— START OF DATA BLOCK —

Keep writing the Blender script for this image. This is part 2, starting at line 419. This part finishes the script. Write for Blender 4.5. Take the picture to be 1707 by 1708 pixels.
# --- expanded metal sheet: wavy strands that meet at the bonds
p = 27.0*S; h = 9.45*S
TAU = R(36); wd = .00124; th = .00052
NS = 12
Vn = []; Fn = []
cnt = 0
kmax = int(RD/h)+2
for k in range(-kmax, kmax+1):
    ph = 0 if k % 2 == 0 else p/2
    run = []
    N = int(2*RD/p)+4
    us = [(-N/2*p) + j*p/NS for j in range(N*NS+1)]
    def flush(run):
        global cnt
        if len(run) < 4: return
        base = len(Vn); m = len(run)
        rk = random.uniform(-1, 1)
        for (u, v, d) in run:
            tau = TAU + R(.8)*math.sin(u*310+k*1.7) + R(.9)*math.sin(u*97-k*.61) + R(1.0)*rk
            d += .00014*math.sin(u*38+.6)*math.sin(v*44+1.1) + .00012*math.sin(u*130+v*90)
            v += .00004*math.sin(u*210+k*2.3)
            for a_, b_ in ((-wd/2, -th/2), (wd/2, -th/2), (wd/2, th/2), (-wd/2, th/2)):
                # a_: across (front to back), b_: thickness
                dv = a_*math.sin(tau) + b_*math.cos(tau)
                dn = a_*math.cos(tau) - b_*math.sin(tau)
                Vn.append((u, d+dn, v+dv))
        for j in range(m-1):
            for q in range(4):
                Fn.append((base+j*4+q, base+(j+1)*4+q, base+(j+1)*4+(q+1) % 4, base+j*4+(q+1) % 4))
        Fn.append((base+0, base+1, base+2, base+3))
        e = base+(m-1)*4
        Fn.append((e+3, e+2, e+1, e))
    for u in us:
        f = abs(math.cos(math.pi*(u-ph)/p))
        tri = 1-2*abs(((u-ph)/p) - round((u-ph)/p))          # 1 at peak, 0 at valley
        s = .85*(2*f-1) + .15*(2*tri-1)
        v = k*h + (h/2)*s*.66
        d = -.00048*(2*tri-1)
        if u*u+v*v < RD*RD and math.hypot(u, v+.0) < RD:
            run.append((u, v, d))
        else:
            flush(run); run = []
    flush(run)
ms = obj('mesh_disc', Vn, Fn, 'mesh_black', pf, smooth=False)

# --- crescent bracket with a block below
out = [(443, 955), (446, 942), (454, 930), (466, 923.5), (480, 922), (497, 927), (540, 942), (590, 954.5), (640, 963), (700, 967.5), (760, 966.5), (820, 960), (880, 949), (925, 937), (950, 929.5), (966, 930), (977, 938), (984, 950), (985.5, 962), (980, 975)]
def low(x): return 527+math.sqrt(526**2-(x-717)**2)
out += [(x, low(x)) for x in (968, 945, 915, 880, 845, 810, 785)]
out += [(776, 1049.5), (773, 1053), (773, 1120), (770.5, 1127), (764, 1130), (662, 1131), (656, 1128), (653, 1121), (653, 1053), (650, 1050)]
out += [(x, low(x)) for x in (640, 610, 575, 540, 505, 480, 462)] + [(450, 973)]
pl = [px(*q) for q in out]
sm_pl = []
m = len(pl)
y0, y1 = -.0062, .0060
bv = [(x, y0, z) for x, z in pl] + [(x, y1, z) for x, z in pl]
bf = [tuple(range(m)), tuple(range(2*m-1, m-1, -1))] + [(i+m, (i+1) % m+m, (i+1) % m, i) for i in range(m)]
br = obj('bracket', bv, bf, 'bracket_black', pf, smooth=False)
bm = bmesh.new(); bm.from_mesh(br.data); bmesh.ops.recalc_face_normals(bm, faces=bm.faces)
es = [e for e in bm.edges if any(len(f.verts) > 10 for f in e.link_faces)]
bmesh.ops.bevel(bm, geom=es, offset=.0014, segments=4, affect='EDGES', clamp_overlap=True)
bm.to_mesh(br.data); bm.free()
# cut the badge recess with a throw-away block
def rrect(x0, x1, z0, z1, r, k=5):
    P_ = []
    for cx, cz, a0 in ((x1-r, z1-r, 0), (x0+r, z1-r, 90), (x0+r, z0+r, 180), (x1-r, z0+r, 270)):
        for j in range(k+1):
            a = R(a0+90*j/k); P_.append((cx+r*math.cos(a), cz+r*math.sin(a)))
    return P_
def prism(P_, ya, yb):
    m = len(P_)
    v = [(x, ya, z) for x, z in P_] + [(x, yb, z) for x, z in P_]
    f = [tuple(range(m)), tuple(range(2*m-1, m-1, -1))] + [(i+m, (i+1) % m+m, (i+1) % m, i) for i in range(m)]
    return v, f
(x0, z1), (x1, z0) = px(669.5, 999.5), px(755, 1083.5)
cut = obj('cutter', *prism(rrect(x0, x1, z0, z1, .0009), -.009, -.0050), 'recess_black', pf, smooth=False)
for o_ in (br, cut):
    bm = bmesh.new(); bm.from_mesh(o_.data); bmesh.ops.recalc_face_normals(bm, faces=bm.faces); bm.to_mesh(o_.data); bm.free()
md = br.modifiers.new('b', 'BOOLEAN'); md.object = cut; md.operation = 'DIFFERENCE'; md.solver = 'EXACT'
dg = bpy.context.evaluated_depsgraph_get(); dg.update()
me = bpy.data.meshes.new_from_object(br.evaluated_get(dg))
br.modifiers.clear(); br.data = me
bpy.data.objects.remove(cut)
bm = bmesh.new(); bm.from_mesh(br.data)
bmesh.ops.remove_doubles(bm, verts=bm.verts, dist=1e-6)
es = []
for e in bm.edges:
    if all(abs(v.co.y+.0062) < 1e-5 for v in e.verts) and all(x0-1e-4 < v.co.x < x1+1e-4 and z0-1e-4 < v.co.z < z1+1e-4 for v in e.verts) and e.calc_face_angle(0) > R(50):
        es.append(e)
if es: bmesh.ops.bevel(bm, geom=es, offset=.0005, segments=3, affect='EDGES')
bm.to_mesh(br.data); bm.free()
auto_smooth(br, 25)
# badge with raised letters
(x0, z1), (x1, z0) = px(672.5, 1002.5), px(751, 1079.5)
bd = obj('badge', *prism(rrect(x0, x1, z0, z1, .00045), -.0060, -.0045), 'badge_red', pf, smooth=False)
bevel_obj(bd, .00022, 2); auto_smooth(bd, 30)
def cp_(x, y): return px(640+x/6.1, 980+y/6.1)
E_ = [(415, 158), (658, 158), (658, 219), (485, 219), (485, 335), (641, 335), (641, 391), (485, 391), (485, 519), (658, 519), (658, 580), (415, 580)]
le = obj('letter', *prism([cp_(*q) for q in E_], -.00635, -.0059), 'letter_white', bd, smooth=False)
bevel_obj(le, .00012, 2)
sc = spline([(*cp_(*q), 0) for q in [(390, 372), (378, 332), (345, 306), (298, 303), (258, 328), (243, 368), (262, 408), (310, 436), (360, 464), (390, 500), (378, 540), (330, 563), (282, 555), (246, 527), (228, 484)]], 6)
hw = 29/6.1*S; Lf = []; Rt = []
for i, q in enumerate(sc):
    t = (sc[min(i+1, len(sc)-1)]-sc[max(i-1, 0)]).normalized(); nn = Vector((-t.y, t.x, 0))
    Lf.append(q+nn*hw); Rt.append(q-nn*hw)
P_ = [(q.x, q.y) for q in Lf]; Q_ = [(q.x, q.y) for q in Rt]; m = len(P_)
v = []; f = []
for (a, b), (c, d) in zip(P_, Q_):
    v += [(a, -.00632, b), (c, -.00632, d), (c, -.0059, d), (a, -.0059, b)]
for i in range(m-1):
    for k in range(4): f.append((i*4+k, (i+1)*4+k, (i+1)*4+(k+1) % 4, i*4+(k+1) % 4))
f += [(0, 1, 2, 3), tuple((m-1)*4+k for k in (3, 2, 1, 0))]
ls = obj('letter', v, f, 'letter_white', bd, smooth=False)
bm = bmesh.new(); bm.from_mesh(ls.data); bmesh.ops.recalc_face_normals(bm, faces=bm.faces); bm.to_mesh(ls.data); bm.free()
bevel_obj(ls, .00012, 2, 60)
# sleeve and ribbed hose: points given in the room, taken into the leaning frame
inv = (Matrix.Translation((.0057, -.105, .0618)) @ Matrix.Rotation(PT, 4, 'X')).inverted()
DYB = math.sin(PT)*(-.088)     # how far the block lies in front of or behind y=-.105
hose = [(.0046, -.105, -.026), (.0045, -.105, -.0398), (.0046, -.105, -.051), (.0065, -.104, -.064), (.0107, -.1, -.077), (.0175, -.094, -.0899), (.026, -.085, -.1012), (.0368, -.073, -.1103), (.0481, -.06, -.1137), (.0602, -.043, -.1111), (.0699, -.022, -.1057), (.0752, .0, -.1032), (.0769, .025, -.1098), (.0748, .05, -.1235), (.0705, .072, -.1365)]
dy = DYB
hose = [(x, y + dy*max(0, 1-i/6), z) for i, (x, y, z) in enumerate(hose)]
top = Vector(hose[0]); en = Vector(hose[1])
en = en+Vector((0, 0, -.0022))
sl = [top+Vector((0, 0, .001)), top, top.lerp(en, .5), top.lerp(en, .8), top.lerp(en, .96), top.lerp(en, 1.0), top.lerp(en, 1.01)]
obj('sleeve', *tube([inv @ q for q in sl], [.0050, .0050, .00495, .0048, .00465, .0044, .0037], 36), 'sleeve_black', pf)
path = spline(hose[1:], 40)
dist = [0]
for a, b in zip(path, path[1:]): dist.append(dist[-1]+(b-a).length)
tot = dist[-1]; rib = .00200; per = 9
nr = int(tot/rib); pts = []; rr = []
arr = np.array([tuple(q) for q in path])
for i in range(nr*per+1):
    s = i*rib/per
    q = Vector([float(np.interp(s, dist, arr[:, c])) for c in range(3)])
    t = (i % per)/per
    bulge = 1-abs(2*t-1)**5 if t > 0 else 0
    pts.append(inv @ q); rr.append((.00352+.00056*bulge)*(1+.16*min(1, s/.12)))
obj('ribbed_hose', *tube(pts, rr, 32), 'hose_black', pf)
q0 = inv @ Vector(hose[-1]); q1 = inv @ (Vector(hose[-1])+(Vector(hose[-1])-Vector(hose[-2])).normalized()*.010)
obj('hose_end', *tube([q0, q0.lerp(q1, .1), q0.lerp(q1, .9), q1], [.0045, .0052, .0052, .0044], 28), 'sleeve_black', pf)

— END OF DATA BLOCK —

- [WRITTEN REQUEST] Reproduce, please, the lines of the material from its first line down to the line containing "ms = obj('mesh_disc', Vn, Fn, 'mesh_black', pf, smooth=False)", keeping both ends and nothing beyond them.

- [FINISHED ANSWER]
Keep writing the Blender script for this image. This is part 2, starting at line 419. This part finishes the script. Write for Blender 4.5. Take the picture to be 1707 by 1708 pixels.
# --- expanded metal sheet: wavy strands that meet at the bonds
p = 27.0*S; h = 9.45*S
TAU = R(36); wd = .00124; th = .00052
NS = 12
Vn = []; Fn = []
cnt = 0
kmax = int(RD/h)+2
for k in range(-kmax, kmax+1):
    ph = 0 if k % 2 == 0 else p/2
    run = []
    N = int(2*RD/p)+4
    us = [(-N/2*p) + j*p/NS for j in range(N*NS+1)]
    def flush(run):
        global cnt
        if len(run) < 4: return
        base = len(Vn); m = len(run)
        rk = random.uniform(-1, 1)
        for (u, v, d) in run:
            tau = TAU + R(.8)*math.sin(u*310+k*1.7) + R(.9)*math.sin(u*97-k*.61) + R(1.0)*rk
            d += .00014*math.sin(u*38+.6)*math.sin(v*44+1.1) + .00012*math.sin(u*130+v*90)
            v += .00004*math.sin(u*210+k*2.3)
            for a_, b_ in ((-wd/2, -th/2), (wd/2, -th/2), (wd/2, th/2), (-wd/2, th/2)):
                # a_: across (front to back), b_: thickness
                dv = a_*math.sin(tau) + b_*math.cos(tau)
                dn = a_*math.cos(tau) - b_*math.sin(tau)
                Vn.append((u, d+dn, v+dv))
        for j in range(m-1):
            for q in range(4):
                Fn.append((base+j*4+q, base+(j+1)*4+q, base+(j+1)*4+(q+1) % 4, base+j*4+(q+1) % 4))
        Fn.append((base+0, base+1, base+2, base+3))
        e = base+(m-1)*4
        Fn.append((e+3, e+2, e+1, e))
    for u in us:
        f = abs(math.cos(math.pi*(u-ph)/p))
        tri = 1-2*abs(((u-ph)/p) - round((u-ph)/p))          # 1 at peak, 0 at valley
        s = .85*(2*f-1) + .15*(2*tri-1)
        v = k*h + (h/2)*s*.66
        d = -.00048*(2*tri-1)
        if u*u+v*v < RD*RD and math.hypot(u, v+.0) < RD:
            run.append((u, v, d))
        else:
            flush(run); run = []
    flush(run)
ms = obj('mesh_disc', Vn, Fn, 'mesh_black', pf, smooth=False)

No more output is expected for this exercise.